Thursday 6 April 2017

Theories of Surplus Value, Part I, Chapter 4 - Part 31

Marx assumes that wages have remained the same here, on the basis that a fall in productivity in just one area will have a negligible effect on the value of labour-power. But, as set out elsewhere, a change in wages does not, in any case, change the value of the commodity. It only creates a different split of the new value created, between wages and surplus value.

On the basis of unchanged wages, Marx also assumes that the rate of surplus value remains unchanged. Using his assumption that the amount of required living labour rises by 60%, Marx says the producers need 24 days labour, whereas previously they required 15. The workers work a 12 hour day, comprised 10 hours of necessary labour and 2 hours surplus labour.

The 24 workers provide 240 hours of necessary labour and 48 hours of surplus labour, where previously they provided 150 hours of necessary labour and 30 hours of surplus labour. As a result, revenue rises in these industries, because more labour-power is employed, and with the same rate of surplus value, the mass of surplus value thereby also rises. The coal producer, thereby hands over more linen to the producers of iron, wood and machines, who then use it to pay out the wages of these additional workers, and to cover the resulting additional surplus value.

As set out above, Marx's assumption that the amount of additional labour is only 60% is wrong, but this does not change the basic principle being described.

If the rise in value of iron, wood, and machines results from a rise in their own constant capital, then the same thing applies. Either the value of these have risen because of a fall in the productivity in the living labour used in their production, or else because the value of constant capital, which they in turn employ, has risen. Ultimately, the explanation for the rise in value must reside in a fall in productivity, and this means more labour is employed, and it is for the payment of this labour that the additional revenue is directed.

If wages remain constant, they only fall in relation to iron, timber and machinery, but wages are not spent on these capital goods. It would only be if the value of the constant capital rose so as to have an appreciable effect on the prices of wage goods that this would mean that wages would have fallen in real terms.

So far, Marx has only considered the effect on surplus value, and not the rate of profit. For the reasons discussed above, in those industries where productivity has fallen, so that more labour is employed, the amount of surplus value will have risen. If the rate of surplus value remains the same, and the mass of labour employed rises, the mass of surplus value must, by definition, also rise.

However, the rate of profit overall must fall, because the value of constant capital in all those industries which use that output, will have risen. In other words, if the cost of constant capital for the coal producers rises from £10,000 to £16,000, then assuming that the £20,000 of new value is divided £16,000 wages, £4,000 surplus value, the rate of profit falls from 4/26 (10c+16v) = 15.38% to 4/32 (16c + 16v) = 12.5%.

But, if in some of these industries, such as coal, their own productivity falls, so that more labour is employed, this would cause their own mass of surplus value to rise. If this rise in surplus value was greater than the rise in the value of their constant capital, these industries would see their rate of profit rise.
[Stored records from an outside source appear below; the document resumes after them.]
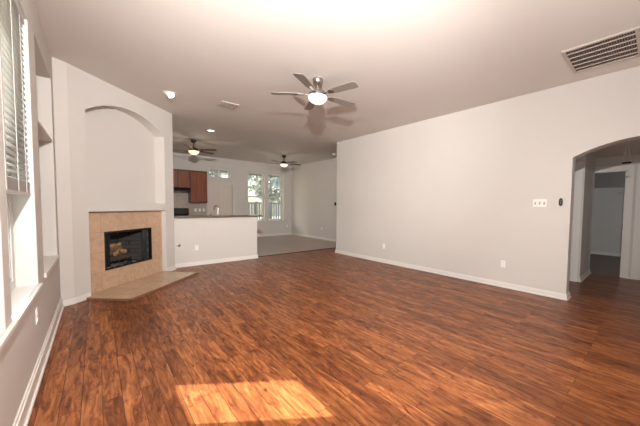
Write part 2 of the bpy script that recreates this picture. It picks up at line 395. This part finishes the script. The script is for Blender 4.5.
# white painted reveals and sills
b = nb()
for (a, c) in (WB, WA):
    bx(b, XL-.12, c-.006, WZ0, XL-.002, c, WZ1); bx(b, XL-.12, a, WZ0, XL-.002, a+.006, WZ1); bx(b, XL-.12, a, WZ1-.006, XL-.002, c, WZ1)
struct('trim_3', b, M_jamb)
b = nb(); bx(b, XL-.13, WB[0]-.0, WZ0-.0, XL+.0, WA[1], WZ0+.022); bx(b, XL, WB[0]-.05, WZ0-.005, XL+.022, WA[1]+.04, WZ0+.022); struct('trim_4', b, M_trim, bev=.004)
b = nb(); bx(b, XL-.335, NI[0], NZ0, XL, NI[1], NZ0+.022); bx(b, XL, NI[0]-.02, NZ0-.02, XL+.018, NI[1]+.02, NZ0+.022); struct('trim_5', b, M_trim, bev=.004)
b = nb(); bx(b, W1[0]-.02, YF-.02, W1[2]-.01, W2[1]+.02, YF+.02, W1[2]+.02); bx(b, W1[0], YF+.02, W1[2], W1[1], YF+.1, W1[2]+.02); bx(b, W2[0], YF+.02, W2[2], W2[1], YF+.1, W2[2]+.02); struct('trim_6', b, M_trim)

# ------------------------------------------------------------------ doors
def casing(b, y0, y1, zt, x, out, axis='x', w_=.085, t=.018, sides=(1, 1)):
    """casing around an opening y0..y1 (height zt) on plane x, standing out by sign out"""
    def q(a0, a1, z0, z1, tt):
        lo, hi = sorted((x, x+out*tt))
        if axis == 'x': bx(b, lo, a0, z0, hi, a1, z1)
        else: bx(b, a0, lo, z0, a1, hi, z1)
    for f, tt in ((1, t*.6), (.62, t)):
        w2 = w_*f
        if sides[0]: q(y0-w2, y0, 0, zt+w2, tt)
        if sides[1]: q(y1, y1+w2, 0, zt+w2, tt)
        q(y0, y1, zt, zt+w2, tt)
def panel_door(name, w_, h_, loc, rz, m, rows, knob_side=1, knobm=M_nickel):
    e = sempty(name, loc, rz)
    b = nb(); bx(b, 0, .006, 0, w_, .034, h_)
    st = .11*w_/.8; pw = (w_ - 3*st)/2
    zs = rows
    # stiles and rails proud of the recessed panels
    for x0, x1 in ((0, st), (st+pw, 2*st+pw), (w_-st, w_)): bx(b, x0, 0, 0, x1, .04, h_)
    ed = [0] + [z for r_ in zs for z in r_] + [h_]
    for i in range(0, len(ed), 2):
        for x0 in (st, 2*st+pw): bx(b, x0, 0, ed[i], x0+pw, .04, ed[i+1])
    for z0, z1 in zs:
        for x0 in (st, 2*st+pw): bx(b, x0+.025, .002, z0+.03, x0+pw-.025, .038, z1-.03)
    obj('door_leaf', b, m, e, bev=.004)
    kx = w_-.06 if knob_side > 0 else .06
    b = nb(); KM = Matrix.Translation((kx, 0, .98)) @ Matrix.Rotation(R(90), 4, 'X')
    lathe(b, [(0, .065), (.02, .062), (.028, .045), (.02, .03), (.011, .022), (.011, .008), (.03, .006), (.03, 0), (0, 0)], 16, KM); obj('door_knob', b, knobm, e, smooth=True)
    return e
b = nb(); casing(b, KD[0], KD[1], KD[2]-.01, YF, -1, 'y', w_=.07); struct('trim_7', b, M_door)
panel_door('door_1', KD[1]-KD[0]-.01, KD[2]-.015, (KD[0]+.005, YF+.02, .005), 0, M_door, [(.25, .78), (.93, 1.55), (1.70, 2.02)], -1)
b = nb(); casing(b, BD[0], BD[1], BD[2], DX, -1, sides=(1, 0), w_=.10); bx(b, DX, BD[0]-.0, 0, DX+.12, BD[0]+.018, BD[2]); bx(b, DX, BD[0], BD[2]-.018, DX+.12, BD[1], BD[2]); struct('trim_8', b, M_trim)
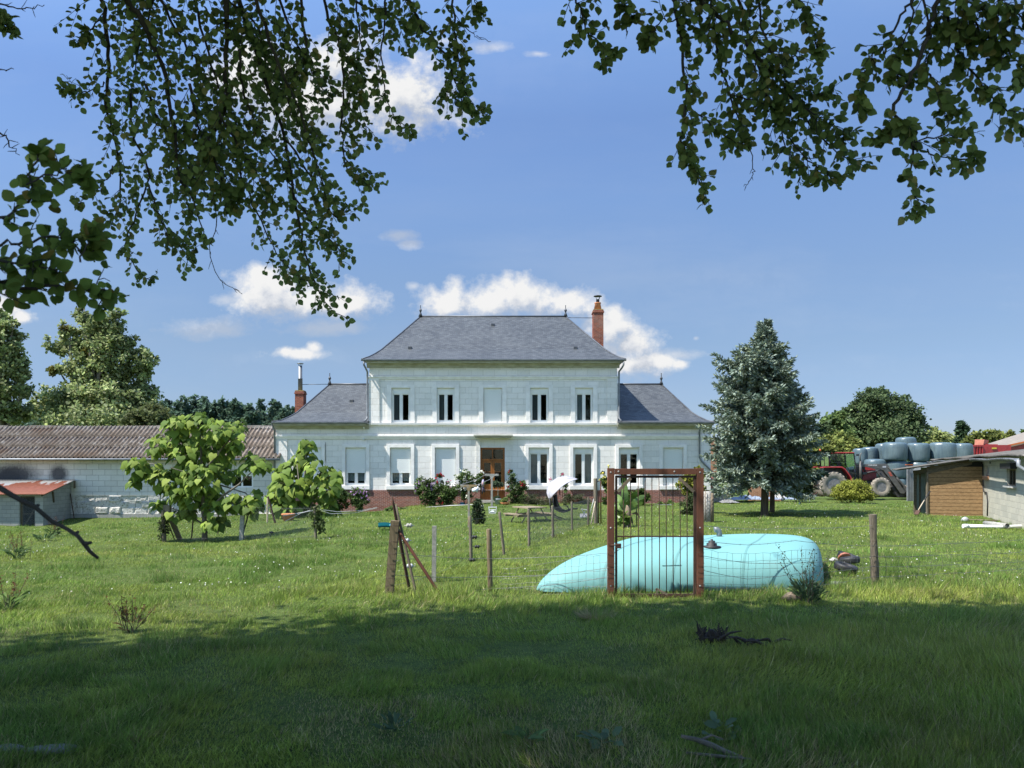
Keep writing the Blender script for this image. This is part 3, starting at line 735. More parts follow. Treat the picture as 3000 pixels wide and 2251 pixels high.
def roof_vent(par, px, py, prof, yr, zr):
    # walk down the slope until the pixel row fits
    best = min(np.linspace(0, 1, 400), key=lambda t: abs(CY-(lerp_prof(prof, t)-CH)*F/(yr+(YE-yr)*t)-py))
    Y = yr+(YE-yr)*best; z = lerp_prof(prof, best); x = PX(px, Y)
    b = MB(); b.box(x-.1, Y-.1, z-.06, x+.1, Y+.12, z+.09); b.build('roof_vent', M['zinc_dark'], par, bevel=.01)
for px, py in ((1444,953), (1201,1021), (1686,1021)): roof_vent(roof, px, py, mprof, 48, PZ(928,48))
roof_vent(wroofs[0], 1030, 1176, wprof, 47, PZ(1126.5,47)); 
# small fittings on the facade: two lamps and loose cable
b = MB()
for px, py in ((1067,1254), (1067,1288)): b.lathe([(.0,0),(.05,.02),(.06,.1),(.03,.14),(0,.15)], (hx(px), YF-.2, hz(py)), 10, 'y')
b.build('outdoor_spotlight', M['pvc'], H)
b = MB(); b.tube([(hx(954), YF-.02, hz(1296)), (hx(954), YF-.02, hz(1352))], .012, 5); b.build('cable', M['post_concrete'], H)

# ------------------------------------------------------------------ the long barn joined to the left gable
BX0, BX1 = -37.0, XL-.02
B = thing('stone_barn', 'long low whitewashed barn with a lichened corrugated roof, joined to the farmhouse', 'barn', (-20, 43, -.8))
M['stone_barn'] = m_stone('barn_block', (.62,.61,.57), (.53,.52,.48), (.40,.39,.35), .66, .3, .010, (.24,.23,.21), .7,
    spots=[(PX(105,43)+20-1.2, PZ(1392,43)+.8, 1.6, .75), (PX(172,43)+20, PZ(1390,43)+.8, .62, .62), (PX(20,43)+20, PZ(1398,43)+.8, 1.2, .6)])
zb_e = PZ(1346, 43)
wx0, wx1, wz0, wz1 = PX(674,43), PX(742,43), PZ(1429,43), PZ(1391,43)
z_mid, z_br = PZ(1452,43), PZ(1506,43)
b = MB(); b.wall(BX0, BX1, z_mid, zb_e+.25, 43, [(wx0, wx1, wz0, wz1)], .2)
b.add([(BX0,43,-1.5),(BX0,48.2,-1.5),(BX0,48.2,zb_e+.2),(BX0,43,zb_e+.2)], [(3,2,1,0)]); b.add([(BX0,48.2,-1.5),(BX1,48.2,-1.5),(BX1,48.2,zb_e+.2),(BX0,48.2,zb_e+.2)], [(3,2,1,0)])
b.build('wall', M['stone_barn'], B)
hx0, hx1, hz1 = PX(678,43), PX(716,43), PZ(1492,43)
def rough(x0, x1, z0, z1, seed):
    r = np.random.default_rng(seed); b = MB(); nx, nz = int((x1-x0)/.07), int((z1-z0)/.06); nb = max(1, int((x1-x0)/.7))
    off = r.normal(size=(4, nb+2))*.035; broken = r.random((4, nb+2)) < .45
    def fn(u, v):
        x = x0+(x1-x0)*u; z = z0+(z1-z0)*v; row = min(int(v*3), 2); fb = (x-x0)/.7+.5*(row % 2); k = int(fb) % (nb+1); fr = fb-int(fb); fv = v*3-row
        e = min(fr, 1-fr, fv*.45, (1-fv)*.45)*.7
        n1 = float(fbm(np.array([x*3.1+row*9]), np.array([z*3.3+seed]), 4)[0])-.5
        d = -.05 if e < .018 else off[row, k]+(n1*.22 if broken[row, k] else n1*.05)
        if v in (0, 1): d = 0
        return (x, 42.985-max(-.06, min(.09, d)), z)
    b.grid(fn, nx, nz, False); return b
rough(BX0, hx0, z_br, z_mid-.002, 3).build('rough_course', M['stone_rough'], B); rough(hx1, BX1, z_br, z_mid-.002, 5).build('rough_course', M['stone_rough'], B)
b = MB(); b.wall(hx0, hx1, z_br, z_mid-.002, 42.985, [(hx0, hx1, z_br, hz1)], .3); b.build('hatch_surround', M['stone_rough'], B)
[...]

“An increase in the value of the constant capital (arising from lowered productivity in the branches of labour which supply it) raises the value of the product into which it enters as constant capital, and reduces the part of the product (in kind) which replaces the newly-added labour, thus making it less productive in so far as this is reckoned in its own product.” (p 195)

In other words, as described above, if the price of constant capital, used in coal production, rises, this will raise the value of coal. But, more coal will now have to be set aside to cover the replacement of this constant capital. It may not be that more coal is directly exchanged for this constant capital – though it may be as described above, where lower productivity means that more workers are employed in the iron, wood, and machine industries, and these additional workers buy coal with their wages – but even where coal is exchanged for say linen, a portion of this linen would then have to be exchanged for constant capital.

In reality, as shown earlier, coal would continue to be sold to the consumer sector, but a portion of the proceeds of this sale would then be used by coal producers to pay for constant capital, rather than being used as revenue to buy consumer goods.